The large field a few miles from my house has three arroyos running through it with just a small amount of water during most of the year. A highway runs across the field, so the arroyos are spanned by bridges.

When we have massive amounts of rain, these small streams become sources of worry. Once they fill up to the level of the bridge, which has happened several times, local schools close, along with several businesses.

At times, the arroyos cannot contain all the water. When this happens, that big field becomes one large lake. It’s pretty scary to have to drive through there then.

cloudel
Post 3

An arroyo beside my childhood home rarely filled with water, but when it did, it raged with fury. I remember wishing that the arroyo would get just enough water in it for wading, but this never seemed to happen.

Once the spring rains came, they stuck around for awhile, filling the arroyo to its brim.
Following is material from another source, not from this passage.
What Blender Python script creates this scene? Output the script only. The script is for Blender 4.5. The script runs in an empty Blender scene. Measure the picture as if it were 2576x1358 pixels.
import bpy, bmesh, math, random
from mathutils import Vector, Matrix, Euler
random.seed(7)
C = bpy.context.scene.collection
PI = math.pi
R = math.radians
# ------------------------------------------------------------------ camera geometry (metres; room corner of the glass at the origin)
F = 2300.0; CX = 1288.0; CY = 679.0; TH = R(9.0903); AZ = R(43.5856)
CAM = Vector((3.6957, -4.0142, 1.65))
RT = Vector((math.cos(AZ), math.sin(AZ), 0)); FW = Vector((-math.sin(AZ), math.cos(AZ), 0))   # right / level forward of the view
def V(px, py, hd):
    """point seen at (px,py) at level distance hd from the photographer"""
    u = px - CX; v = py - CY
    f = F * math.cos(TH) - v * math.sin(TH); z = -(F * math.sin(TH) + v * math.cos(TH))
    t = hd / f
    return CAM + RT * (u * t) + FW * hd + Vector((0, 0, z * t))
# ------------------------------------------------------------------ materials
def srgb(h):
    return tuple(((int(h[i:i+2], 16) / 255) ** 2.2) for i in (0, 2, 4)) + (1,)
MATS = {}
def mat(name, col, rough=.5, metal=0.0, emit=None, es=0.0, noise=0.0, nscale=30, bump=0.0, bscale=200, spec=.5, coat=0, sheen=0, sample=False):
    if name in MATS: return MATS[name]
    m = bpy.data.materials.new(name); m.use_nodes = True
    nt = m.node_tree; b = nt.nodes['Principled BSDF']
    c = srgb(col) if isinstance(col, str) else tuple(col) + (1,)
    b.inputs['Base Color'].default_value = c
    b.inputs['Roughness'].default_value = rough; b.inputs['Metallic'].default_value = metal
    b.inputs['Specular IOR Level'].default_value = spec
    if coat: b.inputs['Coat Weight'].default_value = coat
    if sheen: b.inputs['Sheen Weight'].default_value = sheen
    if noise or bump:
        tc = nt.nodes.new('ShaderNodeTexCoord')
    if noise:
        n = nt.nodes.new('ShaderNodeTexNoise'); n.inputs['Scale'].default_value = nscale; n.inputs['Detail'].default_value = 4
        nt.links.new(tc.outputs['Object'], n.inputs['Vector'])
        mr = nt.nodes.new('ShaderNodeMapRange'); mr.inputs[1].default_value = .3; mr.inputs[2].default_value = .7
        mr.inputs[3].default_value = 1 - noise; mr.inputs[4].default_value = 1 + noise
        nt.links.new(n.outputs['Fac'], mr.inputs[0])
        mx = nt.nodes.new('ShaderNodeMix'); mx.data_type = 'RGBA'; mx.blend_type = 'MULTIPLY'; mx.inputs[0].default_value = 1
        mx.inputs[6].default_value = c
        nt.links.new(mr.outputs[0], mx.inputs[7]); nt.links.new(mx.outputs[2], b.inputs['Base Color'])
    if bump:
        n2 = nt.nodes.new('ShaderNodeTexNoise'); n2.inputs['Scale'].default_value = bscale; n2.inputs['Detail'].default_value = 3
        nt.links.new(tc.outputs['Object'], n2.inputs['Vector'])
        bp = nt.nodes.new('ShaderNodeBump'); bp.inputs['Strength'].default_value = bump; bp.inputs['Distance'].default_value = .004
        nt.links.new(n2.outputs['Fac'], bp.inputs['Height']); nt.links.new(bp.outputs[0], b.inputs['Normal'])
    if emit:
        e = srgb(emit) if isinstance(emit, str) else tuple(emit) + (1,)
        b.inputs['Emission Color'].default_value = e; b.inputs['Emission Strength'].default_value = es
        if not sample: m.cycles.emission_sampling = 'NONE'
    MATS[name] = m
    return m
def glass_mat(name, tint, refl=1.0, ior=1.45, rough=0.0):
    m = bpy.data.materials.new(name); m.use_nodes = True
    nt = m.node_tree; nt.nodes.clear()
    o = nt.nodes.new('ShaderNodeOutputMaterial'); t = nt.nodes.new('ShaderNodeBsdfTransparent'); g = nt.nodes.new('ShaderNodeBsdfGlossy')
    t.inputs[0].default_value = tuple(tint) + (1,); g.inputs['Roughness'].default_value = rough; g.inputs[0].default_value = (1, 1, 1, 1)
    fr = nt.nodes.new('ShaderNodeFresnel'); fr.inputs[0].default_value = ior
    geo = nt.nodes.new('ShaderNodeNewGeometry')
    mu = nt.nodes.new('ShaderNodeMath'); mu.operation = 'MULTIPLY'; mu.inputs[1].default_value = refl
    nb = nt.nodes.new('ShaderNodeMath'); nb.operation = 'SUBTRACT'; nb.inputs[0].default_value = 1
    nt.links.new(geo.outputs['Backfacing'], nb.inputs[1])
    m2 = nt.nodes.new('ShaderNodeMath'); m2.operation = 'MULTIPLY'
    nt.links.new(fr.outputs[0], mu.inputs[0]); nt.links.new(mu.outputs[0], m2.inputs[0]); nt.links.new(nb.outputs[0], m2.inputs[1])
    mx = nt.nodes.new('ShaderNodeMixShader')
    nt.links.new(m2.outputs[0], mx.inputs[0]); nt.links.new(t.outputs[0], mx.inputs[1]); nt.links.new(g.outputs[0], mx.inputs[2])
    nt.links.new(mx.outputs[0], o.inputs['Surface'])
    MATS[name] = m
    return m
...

I was tempted to jump in and swim, or at least grab a float and raft downstream, but my parents had warned me of how quickly someone could die in rapidly moving water.

I saw some neighborhood kids speeding down it in a rowboat once. I’m sure their parents didn’t know about this, but it looked like so much fun. However, if they had hit a big rock, they could have been thrown into the water to drown.

kylee07drg
Post 2

My neighbor and his son died while camping in an arroyo. The weather man was forecasting rain, but it hadn’t rained in months, and no one really believed it would.
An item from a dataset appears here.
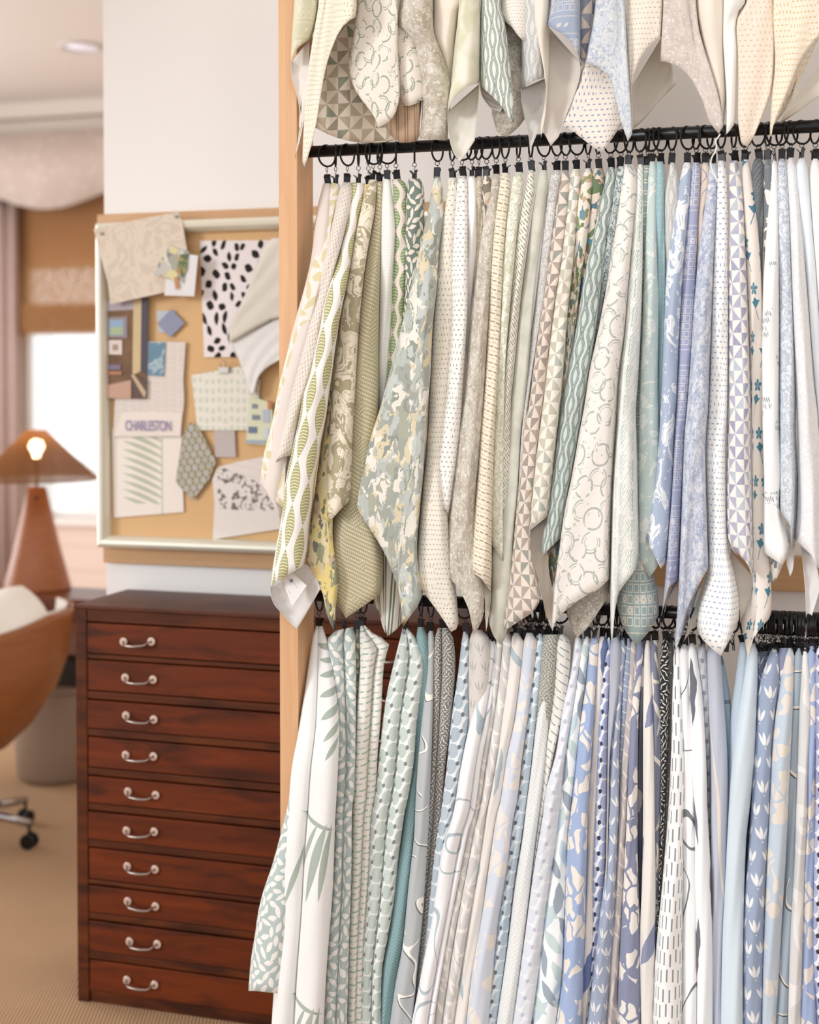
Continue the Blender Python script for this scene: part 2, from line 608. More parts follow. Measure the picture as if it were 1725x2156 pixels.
W, CRM = 'f4f2ee', 'ece4d8'
PAT = dict(
    blush=lambda x, y: p_plain(x, y, 'ddd0c8'),
    yellowleaf=lambda x, y: p_leaf(x, y, 'ebe2da', 'd9cda4', .045, .021, .0075, 2, .2),
    rope=lambda x, y: p_bar(x, y + x * .7, 'e6ddd4', 'b9b0a4', .0085, .0068, .0017, .0050, .35),
    pods=lambda x, y: p_pods(x, y, 'efebe7', 'aaa878', 'dedab8', .034, .088, .0132),
    yellowcamo=lambda x, y: p_camo(x, y, ['e3cf88', 'd9c9a4', '98997e', 'e0d3aa', 'c6b094', '77786e', 'e2d39a'], 34, .03, 80, .3),
    marbletan=lambda x, y: p_marble(x, y, 'aea588', 'ebe0cd', 20, .47),
    dotrow=lambda x, y: p_dash(x, y + x * .35, 'aea587', 'ece4cc', .0042, .0082, .0026, .0024, .5, .002, .0),
    whitetex=lambda x, y: p_dash(x, y, 'eeeeea', 'd5d6d0', .006, .005, .003, .0015),
    greenstripe=lambda x, y: p_stripe(x, y, 'e9e2da', '6f8272', .028, .22),
    greenpod=lambda x, y: p_pods(x, y, 'e3d8ce', '84986f', 'b9c49c', .030, .050, .0135),
    darkleaf=lambda x, y: p_leaf(x, y, '74837a', 'e6ddd2', .026, .012, .0046, 2, .2),
    greycamo=lambda x, y: p_camo(x, y, ['a5aaa2', 'b9bfb9', '979d95', 'e9e5db', 'aeb0a0', 'c3c9c6', 'ddd0b0'], 34, .035, 85, .3),
    olivestitch=lambda x, y: p_dash(x, y, 'ebe5da', '9f946f', .0125, .0095, .0056, .0028),
    greystitch=lambda x, y: p_dash(x, y, 'f3f1ed', '85817a', .0125, .0095, .0056, .0028),
    white=lambda x, y: p_plain(x, y, 'f0eeea'),
    ivory=lambda x, y: p_plain(x, y, 'e9dfd0'),
    tanspeck=lambda x, y: p_mottle(x, y, 'd6cbb9', 'b9ad98', 'a79c86', 90),
    botanic=lambda x, y: p_camo(x, y, ['e2d9cc', '8a8170', 'd0c7b4', '5f6a66', 'c7a58a', 'e8e0d6'], 60, .03),
    taupemottle=lambda x, y: p_mottle(x, y, 'd9d3c8', 'bdb4a5', 'a49a89', 42, .3),
    olivebar=lambda x, y: p_bar(x, y + x * .25, 'ece4d6', 'a59665', .0135, .0078, .0105, .0024, .5, 'd9c9a0'),
    greenscroll=lambda x, y: p_scroll(x, y, 'eeece2', 'cdcfb6', 40),
    greenbar=lambda x, y: p_bar(x, y + x * .9, 'eae4d8', '68705f', .0125, .0085, .0095, .0022, .5, '7d9a8c'),
    cloud=lambda x, y: p_plain(x, y, 'd7d6cb', 'c5c6b8', 22),
    vine=lambda x, y: p_scroll(x, y, 'dddbd8', 'b4b3b1', 60),
    pinmauve=lambda x, y: p_pin(x, y, 'e3d7ca', 'a5968c', '868c86', .023, '928684'),
    pinsage=lambda x, y: p_pin(x, y, 'eee8dc', 'bfbaa8', 'a8aea6', .023, 'cbc6b2'),
    greenfloral=lambda x, y: p_camo(x, y, ['eae2d6', '8e9a70', 'e6d9cc', 'eae2d6', '737f60', 'c9ab92', '7393a2', 'ece4da', 'eae2d6'], 75, .02),
    darkfloral=lambda x, y: p_camo(x, y, ['5f8796', 'c3aa94', '6a7d5c', 'dacdc0', '7a6c5a', '537684', 'dacdc0', '8f9c80'], 60, .02),
    ogee=lambda x, y: p_ogee(x, y, 'cdd8d6', '6a7568', .022, .055, .038),
    ogeefine=lambda x, y: p_ogee(x, y, 'dbd9d4', 'a3aab0', .022, .055, .03),
    bluedamask=lambda x, y: p_scroll(x, y, 'c9cfcb', '6c7f86', 46),
    rings=lambda x, y: p_rings(x, y, 'efeae4', 'b7bcb6', .060),
    ringsgreen=lambda x, y: p_rings(x, y, 'ebe3d8', 'a3ab9c', .050),
    fern=lambda x, y: p_fern(x, y, 'eeeeea', 'a0b8ae', .040, .0095, .0018),
    blockteal=lambda x, y: p_block(x, y + .05, '93a5a5', 'd9d2c2', .021),
    blockperi=lambda x, y: p_block(x, y, 'a5abc6', 'dedbdc', .0145),
    blockblue=lambda x, y: p_block(x, y, 'a3afc6', 'd4d3d0', .016),
    blockolive=lambda x, y: p_block(x, y, 'd3d0b4', 'e8e3cf', .013),
    aqua=lambda x, y: p_marble(x, y, 'c2d2d0', 'e0e4df', 18, .56),
    tealdot=lambda x, y: p_dash(x, y, '9dbcc2', 'd5dcd8', .012, .014, .003, .003, .5),
    splash=lambda x, y: p_marble(x, y, 'adbad0', 'eceef0', 17, .55),
    beigemotif=lambda x, y: p_line(x, y, 'd9c9bc', '9a9aa6', 12),
    pebwater=lambda x, y: p_mottle(x, y, 'dfe3ea', 'b3bdd2', '8f9cba', 48, .45),
    bluestitch=lambda x, y: p_dash(x, y, 'f2f2f0', '7f93b8', .0135, .0100, .0068, .0031),
    pinlilac=lambda x, y: p_pin(x, y, 'efebe4', 'a5a6c2', 'b0bccb', .023, '8e8fb2'),
    gingko=lambda x, y: p_gingko(x, y, 'e9e1d9', '4f8398'),
    charcoal=lambda x, y: p_bar(x, y + x * .9, '63676c', '9fa3a7', .006, .006, .0035, .0022, .5),
    greyfloral=lambda x, y: p_camo(x, y, ['8b9298', 'eee8de', 'eee8de', '7b8288', 'e6e0d6'], 30, .03),
    grasses=lambda x, y: p_tuft(x, y, 'f4f4f3', '9aa3a9', '7f8890'),
    greyscroll=lambda x, y: p_scroll(x, y, 'dde3ea', 'b7bfca', 42),
    subtle=lambda x, y: p_scroll(x, y, 'eeeeee', 'e4e5e8', 42),
    paleblue=lambda x, y: p_plain(x, y, 'dfe7ee', 'e6ecf1'),
    darkprint=lambda x, y: p_marble(x, y, '66707a', 'c9cac8', 30, .56),
    mottlegrey=lambda x, y: p_mottle(x, y, 'd2ccc2', 'b4aea2', '8f887b', 70, .4),
    tealnoct=lambda x, y: p_marble(x, y, '4d6a6c', 'c0ab88', 40, .58),
    # lower rod
    palm=lambda x, y: p_palm(x, y, 'efefed', 'aab5aa'),
    sageleaf=lambda x, y: p_leaf(x, y, 'b3c1bf', 'efece6', .029, .0125, .0054, 2, .1),
    oliveleaf=lambda x, y: p_leaf(x, y, '6f7464', 'b8b49c', .029, .013, .005, 2, .2),
    greendash=lambda x, y: p_bar(x, y - x * .18, 'ece8e0', 'a3bcae', .026, .0125, .020, .0034, .5, 'c2c6c0'),
    pebsage=lambda x, y: p_pebble(x, y, 'f0f2f0', 'bfccc4', '85888f'),
    tealknit=lambda x, y: p_dash(x, y + x * .6, '7fa0a4', 'b9cccb', .005, .006, .0038, .0015, .5, .0, .2),
    ribbon=lambda x, y: p_ribbon(x, y, 'b9bdbf', 'f4f1ea', '6f7377'),
    ricegrey=lambda x, y: p_leaf(x, y, '807e7b', 'dcd6cc', .0098, .0046, .0012, 2, .1),
    pebblue=lambda x, y: p_pebble(x, y, 'e8edf0', 'a9b9c4', '757a82'),
    birdfoot=lambda x, y: p_tulip(x, y, 'd8d2cc', 'a5adae', .037, .42, .0012),
    bluelines=lambda x, y: p_line(x, y, 'f3f3f5', 'b4c3cb', 6, .0065, .5),
    greyfern=lambda x, y: p_brush(x, y, 'd3d1ce', ['ece8e2'], .05, .026, .0042, 4),
    creamstroke=lambda x, y: p_brush(x, y, 'e9e4de', ['b3c1c7'], .14, .05, .0065, 2),
    lilacshape=lambda x, y: p_shard(x, y, 'd4dae6', 'ebe3dc', 42, .58, .09, .018),
    pebdots=lambda x, y: p_pebble(x, y, 'e6ecf1', 'b2c5d2', '6d7680', .024, .030),
    ricewhite=lambda x, y: p_leaf(x, y, 'dfe1e0', 'eff0ee', .0098, .0046, .0013, 2, .1),
    ricedark=lambda x, y: p_leaf(x, y, '8d8d86', 'c4c2b6', .0085, .0042, .0014, 3, .2),  # darker rice print that paints the crease shade
    slantdash=lambda x, y: p_bar(x, y + x * .55, 'e9e6df', '94a1a8', .026, .0165, .021, .0026, .5),
    peblilac=lambda x, y: p_pebble(x, y, 'eceef2', 'dbe0ea', 'c3c6d4', .028, .034),
    bluebrush=lambda x, y: p_brush(x, y, 'eff3f4', ['c6d7e0', '9faab6', 'c9d9d8'], .062, .032, .010, 3),
    cornflower=lambda x, y: p_shard(x, y, 'a3b5d8', 'ebe4dc', 42, .58, .09, .018),
    indigoblob=lambda x, y: p_brush(x, y, 'e4dfda', ['6d7ba6'], .13, .05, .012, 2),
    pebperi=lambda x, y: p_pebble(x, y, 'e9ebf0', '99a5ca', '3c4152', .024, .030),
    lilacplain=lambda x, y: p_line(x, y, 'b7bbc8', 'd8cfc6', 3.2, .010, .4),
    tulipblue=lambda x, y: p_tulip(x, y, 'a3aec4', 'e9e9e9', .036, .5, .0024),
    bluelinear=lambda x, y: p_bar(x, y + x * .3, '9aa5bb', 'dfe0e2', .02, .012, .013, .002),
    taupescrib=lambda x, y: p_brush(x, y, 'bdb5b4', ['ddd3ca'], .045, .024, .0028, 3),
    indigoshard=lambda x, y: p_shard(x, y, '8b91ab', 'ece7e0', 42, .58, .09, .018),
    slate=lambda x, y: p_shard(x, y, '5c5f6c', 'a29c9c', 26, .3, .09, .02),
    creamindigo=lambda x, y: p_brush(x, y, 'ebe6e0', ['9096b2'], .15, .055, .016, 1),
    slatefloral=lambda x, y: p_brush(x, y, '80869a', ['dcd5cb', 'e6e0d8'], .06, .034, .0042, 3),
    riceblack=lambda x, y: p_leaf(x, y, '2b2b2d', 'dddbd6', .0125, .0058, .0013, 2, .15),
    charspeck=lambda x, y: p_dash(x, y, '4c4a4a', 'b3afaa', .014, .013, .0035, .0022),
    dashwhite=lambda x, y: p_bar(x, y - x * .1, 'f5f6f5', '8d9196', .0118, .033, .0030, .024, .5),
    linewhite=lambda x, y: p_line(x, y, 'f3f3f4', '7a7d82', 5, .0055, .5),
    boldstroke=lambda x, y: p_brush(x, y, 'f5f6f8', ['6f727d'], .16, .065, .0085, 2),
    pebgrey=lambda x, y: p_pebble(x, y, 'c4c6cb', 'b0b3ba', '8d9098', .024, .030),
    lavender=lambda x, y: p_line(x, y, 'bfc4d2', 'e2d8ca', 2.6, .004, .3),
    slateblue=lambda x, y: p_line(x, y, '8496a4', '5f6f7c', 4, .01),
    ribblue=lambda x, y: p_rib(x, y, 'd8e5ee', 'c3d2dd', .0042, .5),
    ribblue2=lambda x, y: p_rib(x, y, 'c0cfdb', 'a5b5c2', .0042, .1),
    navy=lambda x, y: p_tulip(x, y, '4d5667', '8d95a3', .032, .5, .0015),
    tulipslate=lambda x, y: p_tulip(x, y, '9daac2', 'ececec', .043, .45, .0032),
    paleshard=lambda x, y: p_shard(x, y, 'c3d0dd', 'e4ddd4', 42, .58, .09, .018),
    ribbonblue=lambda x, y: p_ribbon(x, y, 'a3b0bc', 'e2d9ce', '4f565e', 8, .022),
    greigeleaf=lambda x, y: p_line(x, y, 'd8d7d6', 'e9e7e4', 6, .02, .6),
    blueshard=lambda x, y: p_shard(x, y, 'a0b0d2', 'e3dbd2', 42, .58, .09, .018),
    # top row
    olivedots=lambda x, y: p_dash(x, y, 'efe8d8', 'b3aa80', .0115, .0092, .0052, .0028),
    pintaupe=lambda x, y: p_pin(x, y, 'e0d4c4', 'b0a48c', '8c8670', .026, '77826f'),
    brownstripe=lambda x, y: p_stripe(x, y, 'b59a82', '8f745e', .02, .2),
    yellowgreen=lambda x, y: p_plain(x, y, 'ebe6d8', 'd6d5b8', 24),
    ogeedark=lambda x, y: p_ogee(x, y, 'e3e8e2', '6c7b70', .026, .060, .036),
    greydash=lambda x, y: p_dash(x, y, 'eae5dc', 'a6a6a0', .0082, .0066, .0045, .0014),
    pinnavy=lambda x, y: p_pin(x, y, 'e2d3c3', '6f7d9c', '8b96a8', .027),
    watercolor=lambda x, y: p_mottle(x, y, 'c8d1dd', 'd9dcdc', '93a5c0', 48, .4),
    bluedash=lambda x, y: p_dash(x, y, 'ebe3da', '6e86ae', .0130, .0102, .0068, .0031),
    greydots=lambda x, y: p_dash(x, y, 'eae2d4', 'a3a098', .0118, .0094, .0056, .0024),
    rosemottle=lambda x, y: p_mottle(x, y, 'dbd1ca', 'cdc3bb', 'c3b9b2', 48, .3),
    tandots=lambda x, y: p_dash(x, y, 'eddfd0', 'cfb69a', .0118, .0096, .0058, .0027),
    golddots=lambda x, y: p_dash(x, y, 'f0e4d0', 'c9ab78', .0128, .0102, .0072, .0031),
)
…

The two of them decided to camp in this little valley, because the temperature was a few degrees cooler down there. It wasn’t cleverly disguised, either; you could tell it was once a riverbed.

They were asleep when the rain started. They are both heavy sleepers, and I imagine that they didn’t wake up until they were floating downstream. By this time, the current was too strong for them to resist, and they drowned.

Oceana
Post 1

The pasture beside my house has a channel that always floods during storms. The man who owns the land constructed it in such a way that it won’t widen and lose its banks, though.

The channel does help with small rains, but during flash floods, the water quickly rises to flood all the low-lying land around it. A big section of the pasture could be termed an arroyo, because the same part always floods.

In the spring, the evaporating rains leave a green algae stain behind in the arroyo. The ground there stays mushy until the hot summer drought comes along and cracks the earth.